TASK GOAL >>
Find every line in the records below that holds the word "high" and copy it.

EXERCISE MATERIAL >>
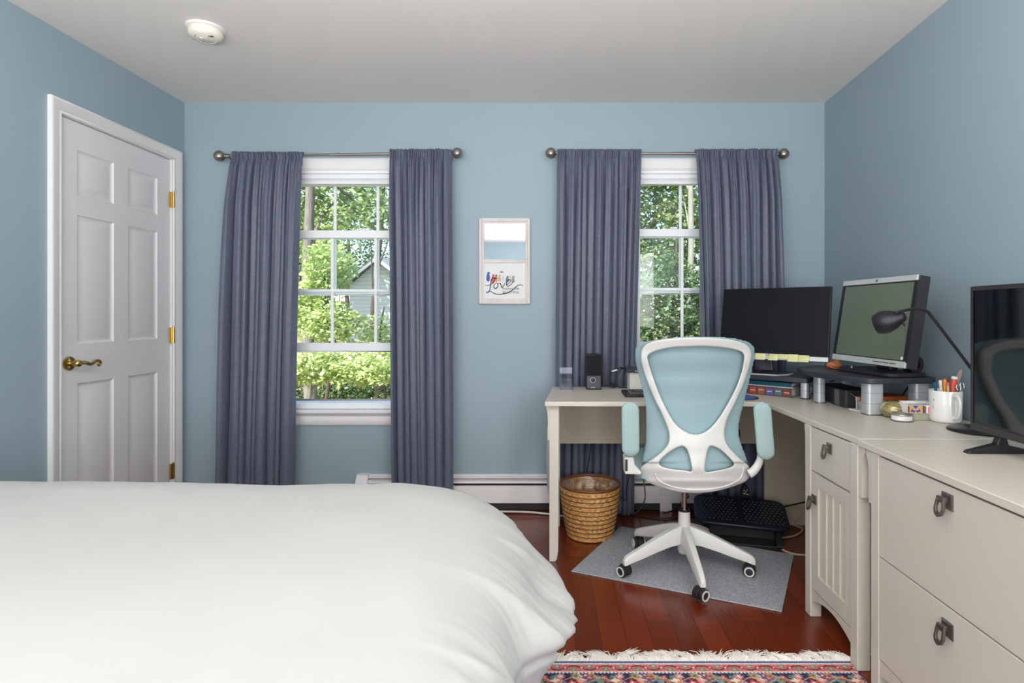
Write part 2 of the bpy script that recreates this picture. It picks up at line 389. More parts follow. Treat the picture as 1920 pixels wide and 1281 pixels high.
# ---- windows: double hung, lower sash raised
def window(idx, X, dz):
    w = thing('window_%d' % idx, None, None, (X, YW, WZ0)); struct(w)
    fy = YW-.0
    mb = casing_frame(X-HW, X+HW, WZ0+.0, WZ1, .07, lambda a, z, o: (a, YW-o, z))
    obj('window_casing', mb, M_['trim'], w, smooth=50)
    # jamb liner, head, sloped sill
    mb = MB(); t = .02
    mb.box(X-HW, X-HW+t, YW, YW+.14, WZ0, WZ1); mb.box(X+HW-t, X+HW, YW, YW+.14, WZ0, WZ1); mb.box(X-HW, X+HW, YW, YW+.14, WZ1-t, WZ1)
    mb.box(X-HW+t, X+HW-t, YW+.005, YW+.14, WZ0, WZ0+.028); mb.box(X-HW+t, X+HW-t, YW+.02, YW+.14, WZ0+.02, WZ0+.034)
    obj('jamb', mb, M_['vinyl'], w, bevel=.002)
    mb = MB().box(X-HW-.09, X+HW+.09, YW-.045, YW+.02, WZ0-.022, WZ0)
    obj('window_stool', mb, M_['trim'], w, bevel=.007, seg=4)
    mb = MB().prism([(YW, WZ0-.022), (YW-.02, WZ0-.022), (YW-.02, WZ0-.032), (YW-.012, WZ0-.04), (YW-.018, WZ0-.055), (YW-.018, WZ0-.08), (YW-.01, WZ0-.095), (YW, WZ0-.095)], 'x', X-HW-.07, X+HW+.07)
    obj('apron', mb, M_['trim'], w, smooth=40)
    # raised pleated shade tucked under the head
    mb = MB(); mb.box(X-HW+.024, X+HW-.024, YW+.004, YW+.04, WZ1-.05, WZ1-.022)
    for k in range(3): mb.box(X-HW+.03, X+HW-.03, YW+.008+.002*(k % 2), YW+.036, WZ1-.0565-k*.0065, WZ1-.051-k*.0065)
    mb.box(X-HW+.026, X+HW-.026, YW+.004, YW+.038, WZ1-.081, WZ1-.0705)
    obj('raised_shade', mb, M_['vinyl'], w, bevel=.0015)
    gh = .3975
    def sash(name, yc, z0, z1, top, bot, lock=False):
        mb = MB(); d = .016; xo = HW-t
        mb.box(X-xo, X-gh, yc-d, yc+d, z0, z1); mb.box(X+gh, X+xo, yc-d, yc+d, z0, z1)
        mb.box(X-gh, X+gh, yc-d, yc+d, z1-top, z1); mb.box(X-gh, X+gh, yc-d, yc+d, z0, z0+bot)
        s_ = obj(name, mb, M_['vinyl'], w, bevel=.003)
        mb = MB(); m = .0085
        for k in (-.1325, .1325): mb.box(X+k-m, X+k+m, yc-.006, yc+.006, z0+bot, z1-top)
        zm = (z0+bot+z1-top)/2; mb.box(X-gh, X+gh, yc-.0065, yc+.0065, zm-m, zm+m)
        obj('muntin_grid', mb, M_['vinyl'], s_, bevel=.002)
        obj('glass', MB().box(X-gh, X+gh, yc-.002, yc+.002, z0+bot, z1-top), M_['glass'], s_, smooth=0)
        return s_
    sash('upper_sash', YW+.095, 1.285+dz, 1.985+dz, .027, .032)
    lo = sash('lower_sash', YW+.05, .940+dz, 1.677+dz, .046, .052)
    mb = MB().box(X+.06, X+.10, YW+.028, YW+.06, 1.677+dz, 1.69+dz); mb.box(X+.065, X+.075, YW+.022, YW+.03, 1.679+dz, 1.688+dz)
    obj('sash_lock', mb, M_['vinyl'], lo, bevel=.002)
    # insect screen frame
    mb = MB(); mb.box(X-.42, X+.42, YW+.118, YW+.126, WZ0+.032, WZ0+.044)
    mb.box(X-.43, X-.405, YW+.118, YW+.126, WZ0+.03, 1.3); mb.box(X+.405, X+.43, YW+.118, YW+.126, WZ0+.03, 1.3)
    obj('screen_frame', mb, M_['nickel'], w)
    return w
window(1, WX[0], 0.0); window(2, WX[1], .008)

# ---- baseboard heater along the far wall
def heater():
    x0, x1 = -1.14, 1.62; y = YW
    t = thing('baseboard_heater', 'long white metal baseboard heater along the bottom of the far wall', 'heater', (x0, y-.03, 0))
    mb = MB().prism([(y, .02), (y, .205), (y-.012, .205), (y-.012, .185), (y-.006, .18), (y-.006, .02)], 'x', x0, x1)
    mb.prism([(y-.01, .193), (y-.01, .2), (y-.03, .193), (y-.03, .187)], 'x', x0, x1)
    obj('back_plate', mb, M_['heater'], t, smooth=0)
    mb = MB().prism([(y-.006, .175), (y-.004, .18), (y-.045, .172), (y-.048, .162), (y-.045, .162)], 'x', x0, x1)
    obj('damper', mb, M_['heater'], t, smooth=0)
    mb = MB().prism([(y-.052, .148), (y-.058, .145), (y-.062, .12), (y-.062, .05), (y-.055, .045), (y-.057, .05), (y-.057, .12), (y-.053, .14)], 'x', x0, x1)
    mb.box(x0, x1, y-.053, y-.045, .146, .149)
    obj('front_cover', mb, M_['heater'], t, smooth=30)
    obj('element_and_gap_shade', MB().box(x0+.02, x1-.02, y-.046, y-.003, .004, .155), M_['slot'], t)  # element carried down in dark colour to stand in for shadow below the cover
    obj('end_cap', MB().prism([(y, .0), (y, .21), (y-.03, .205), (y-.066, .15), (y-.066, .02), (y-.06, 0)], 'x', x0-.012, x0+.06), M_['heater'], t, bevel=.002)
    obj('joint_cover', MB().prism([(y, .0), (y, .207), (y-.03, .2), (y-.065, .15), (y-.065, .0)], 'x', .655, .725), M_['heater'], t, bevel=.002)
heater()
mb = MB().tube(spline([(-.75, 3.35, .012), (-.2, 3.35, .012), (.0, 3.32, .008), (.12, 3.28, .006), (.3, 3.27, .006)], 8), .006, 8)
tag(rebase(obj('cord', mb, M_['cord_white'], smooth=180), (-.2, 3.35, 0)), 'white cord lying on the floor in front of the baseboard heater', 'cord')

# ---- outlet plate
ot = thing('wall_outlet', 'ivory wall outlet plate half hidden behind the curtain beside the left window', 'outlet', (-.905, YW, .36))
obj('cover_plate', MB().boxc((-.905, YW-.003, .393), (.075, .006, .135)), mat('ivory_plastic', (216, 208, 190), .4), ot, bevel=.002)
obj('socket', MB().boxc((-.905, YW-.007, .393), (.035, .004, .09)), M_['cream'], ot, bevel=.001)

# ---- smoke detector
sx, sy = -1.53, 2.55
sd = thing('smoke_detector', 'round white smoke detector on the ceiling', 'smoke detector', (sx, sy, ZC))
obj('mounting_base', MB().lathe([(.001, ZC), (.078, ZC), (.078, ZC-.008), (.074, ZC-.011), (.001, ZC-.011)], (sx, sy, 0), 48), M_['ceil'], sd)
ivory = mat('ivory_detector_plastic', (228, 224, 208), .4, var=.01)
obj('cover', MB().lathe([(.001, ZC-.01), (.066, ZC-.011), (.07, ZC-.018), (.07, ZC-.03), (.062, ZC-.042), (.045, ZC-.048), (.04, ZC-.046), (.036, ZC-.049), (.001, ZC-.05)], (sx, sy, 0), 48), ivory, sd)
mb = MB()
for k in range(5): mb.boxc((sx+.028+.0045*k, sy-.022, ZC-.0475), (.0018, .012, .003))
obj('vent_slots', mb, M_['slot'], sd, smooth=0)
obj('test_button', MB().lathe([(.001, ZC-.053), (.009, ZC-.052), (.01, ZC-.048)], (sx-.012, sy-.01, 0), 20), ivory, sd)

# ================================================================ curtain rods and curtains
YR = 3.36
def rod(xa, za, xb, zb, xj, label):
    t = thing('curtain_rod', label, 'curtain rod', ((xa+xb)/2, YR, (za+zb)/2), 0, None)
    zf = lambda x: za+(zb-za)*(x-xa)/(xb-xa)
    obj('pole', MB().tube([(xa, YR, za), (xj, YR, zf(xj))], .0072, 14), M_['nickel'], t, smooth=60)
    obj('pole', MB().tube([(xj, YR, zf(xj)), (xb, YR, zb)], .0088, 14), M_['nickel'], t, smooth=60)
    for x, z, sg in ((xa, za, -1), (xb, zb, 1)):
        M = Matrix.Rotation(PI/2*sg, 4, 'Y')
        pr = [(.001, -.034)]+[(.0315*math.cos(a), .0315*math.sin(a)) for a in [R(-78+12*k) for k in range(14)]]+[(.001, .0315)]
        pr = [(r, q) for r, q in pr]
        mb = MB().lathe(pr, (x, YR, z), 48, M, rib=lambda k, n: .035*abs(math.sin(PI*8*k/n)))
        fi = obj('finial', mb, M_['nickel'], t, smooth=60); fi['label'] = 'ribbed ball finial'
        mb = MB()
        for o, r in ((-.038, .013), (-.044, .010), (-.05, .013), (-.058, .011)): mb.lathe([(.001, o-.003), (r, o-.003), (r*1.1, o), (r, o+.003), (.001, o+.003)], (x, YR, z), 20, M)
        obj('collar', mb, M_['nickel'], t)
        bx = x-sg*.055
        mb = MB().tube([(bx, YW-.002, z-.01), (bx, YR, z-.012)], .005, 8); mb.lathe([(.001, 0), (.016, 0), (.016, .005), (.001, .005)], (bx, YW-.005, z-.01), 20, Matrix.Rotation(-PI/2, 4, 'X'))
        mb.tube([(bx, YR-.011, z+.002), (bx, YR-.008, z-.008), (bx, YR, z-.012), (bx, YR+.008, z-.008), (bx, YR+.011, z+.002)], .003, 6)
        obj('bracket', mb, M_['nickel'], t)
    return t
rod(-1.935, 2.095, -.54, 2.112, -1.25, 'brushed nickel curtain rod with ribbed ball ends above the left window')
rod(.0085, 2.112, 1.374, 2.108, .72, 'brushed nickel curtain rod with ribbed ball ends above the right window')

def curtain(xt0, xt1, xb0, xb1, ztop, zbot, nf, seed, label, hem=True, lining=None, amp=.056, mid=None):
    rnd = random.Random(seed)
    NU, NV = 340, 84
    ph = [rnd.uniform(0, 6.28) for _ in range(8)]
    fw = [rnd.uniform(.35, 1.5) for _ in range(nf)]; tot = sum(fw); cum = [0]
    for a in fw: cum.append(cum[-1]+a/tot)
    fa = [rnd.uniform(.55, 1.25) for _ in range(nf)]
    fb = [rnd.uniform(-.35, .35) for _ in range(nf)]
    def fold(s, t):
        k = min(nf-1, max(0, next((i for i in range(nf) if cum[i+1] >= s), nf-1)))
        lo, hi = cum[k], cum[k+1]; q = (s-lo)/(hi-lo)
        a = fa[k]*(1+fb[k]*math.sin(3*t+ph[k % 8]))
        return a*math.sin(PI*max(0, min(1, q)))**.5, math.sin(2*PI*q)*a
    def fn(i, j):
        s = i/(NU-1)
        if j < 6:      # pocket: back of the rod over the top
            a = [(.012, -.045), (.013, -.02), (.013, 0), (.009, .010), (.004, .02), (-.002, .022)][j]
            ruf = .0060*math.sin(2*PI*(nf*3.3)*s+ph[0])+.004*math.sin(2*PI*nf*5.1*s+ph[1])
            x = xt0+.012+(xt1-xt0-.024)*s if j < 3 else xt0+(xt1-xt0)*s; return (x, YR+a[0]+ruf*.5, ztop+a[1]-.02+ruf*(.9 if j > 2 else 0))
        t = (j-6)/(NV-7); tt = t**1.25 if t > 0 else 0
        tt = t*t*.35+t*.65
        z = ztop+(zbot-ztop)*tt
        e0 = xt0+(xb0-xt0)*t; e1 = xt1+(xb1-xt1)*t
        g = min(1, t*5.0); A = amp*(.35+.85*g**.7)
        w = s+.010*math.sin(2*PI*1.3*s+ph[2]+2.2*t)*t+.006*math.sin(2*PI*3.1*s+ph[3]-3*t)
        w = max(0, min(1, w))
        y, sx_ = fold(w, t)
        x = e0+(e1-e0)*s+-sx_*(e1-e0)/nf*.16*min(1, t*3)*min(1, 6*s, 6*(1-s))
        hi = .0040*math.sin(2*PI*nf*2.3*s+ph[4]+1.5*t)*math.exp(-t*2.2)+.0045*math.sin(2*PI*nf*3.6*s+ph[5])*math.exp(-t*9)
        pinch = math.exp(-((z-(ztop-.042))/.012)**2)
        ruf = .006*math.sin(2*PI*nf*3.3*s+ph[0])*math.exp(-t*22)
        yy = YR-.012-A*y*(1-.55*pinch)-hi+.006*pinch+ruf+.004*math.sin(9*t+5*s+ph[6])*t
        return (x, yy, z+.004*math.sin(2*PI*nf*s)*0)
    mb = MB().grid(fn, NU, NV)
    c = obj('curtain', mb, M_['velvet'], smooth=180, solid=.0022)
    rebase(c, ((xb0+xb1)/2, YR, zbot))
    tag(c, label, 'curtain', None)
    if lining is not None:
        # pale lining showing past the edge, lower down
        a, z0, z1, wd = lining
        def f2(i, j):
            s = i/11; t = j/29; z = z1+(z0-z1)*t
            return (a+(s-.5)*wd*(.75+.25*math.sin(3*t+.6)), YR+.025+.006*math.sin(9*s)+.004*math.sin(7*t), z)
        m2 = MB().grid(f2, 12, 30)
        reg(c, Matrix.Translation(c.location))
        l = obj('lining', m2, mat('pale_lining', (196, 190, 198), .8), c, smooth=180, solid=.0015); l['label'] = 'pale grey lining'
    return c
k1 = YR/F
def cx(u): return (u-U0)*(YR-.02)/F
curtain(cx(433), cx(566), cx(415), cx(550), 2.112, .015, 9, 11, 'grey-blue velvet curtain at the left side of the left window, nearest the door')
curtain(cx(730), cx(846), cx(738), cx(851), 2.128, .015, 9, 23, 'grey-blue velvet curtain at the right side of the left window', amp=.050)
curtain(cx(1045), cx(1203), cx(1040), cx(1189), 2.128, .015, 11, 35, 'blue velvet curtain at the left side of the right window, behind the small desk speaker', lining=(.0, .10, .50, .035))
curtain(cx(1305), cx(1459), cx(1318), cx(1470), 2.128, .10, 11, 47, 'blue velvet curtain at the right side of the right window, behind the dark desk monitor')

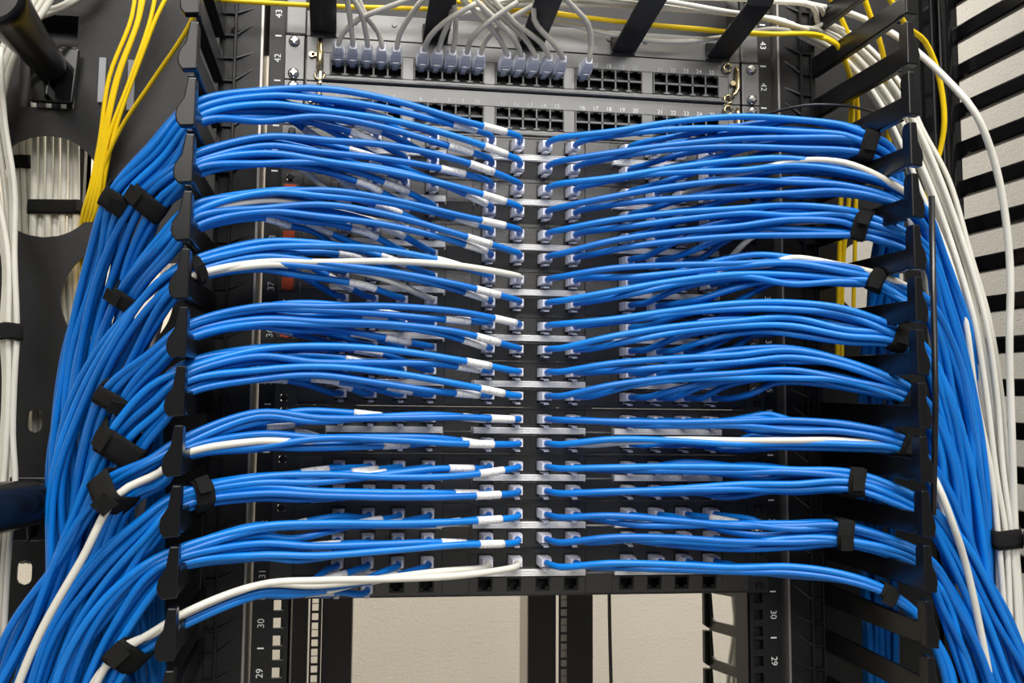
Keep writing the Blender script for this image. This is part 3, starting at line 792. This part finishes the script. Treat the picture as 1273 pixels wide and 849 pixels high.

FINISHED ANSWER >>
Write part 2 of the bpy script that recreates this picture. It picks up at line 389. More parts follow. Treat the picture as 1920 pixels wide and 1281 pixels high.
Keep writing the Blender script for this image. This is part 3, starting at line 792. This part finishes the script. Treat the picture as 1273 pixels wide and 849 pixels high.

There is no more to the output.